The response of some doubters to all this talk of the world ending tomorrow has been rather illogical. They say things like, “people have been saying that the world is going to end for 2000 years now”, as if that were any argument against the world ending. We Christians are clear that the world is going to end, but we also are clear that it is not going to end before it ends.

St. Paul talks about this from another perspective in our first reading today. Moses, speaking the Word of God, told the Israelites that Jesus would come. He said this about the year 1500 BC. During the next millennium and a half, many people doubted if Jesus would ever come. Even up to the day before Jesus came, people doubted. Then he came. As St. Paul says, “We ourselves are proclaiming this good news to you that what God promised our fathers he has brought to fulfillment for us, their children, by raising up Jesus.”

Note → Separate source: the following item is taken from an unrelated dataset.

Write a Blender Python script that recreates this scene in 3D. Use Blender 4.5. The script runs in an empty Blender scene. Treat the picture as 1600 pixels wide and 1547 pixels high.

It has been almost 2000 years since Jesus promised that he would come back for us. Up until that day when he comes, the world is going to go on the way it has been going on so far. Then, one day, tomorrow, today, or 10,000 years from now, Jesus will come. Just be sure you are ready to welcome him whenever it might be. The end of the world is not a cause of fear for us Christians. We are anxiously awaiting the day when the sky opens and Jesus appears.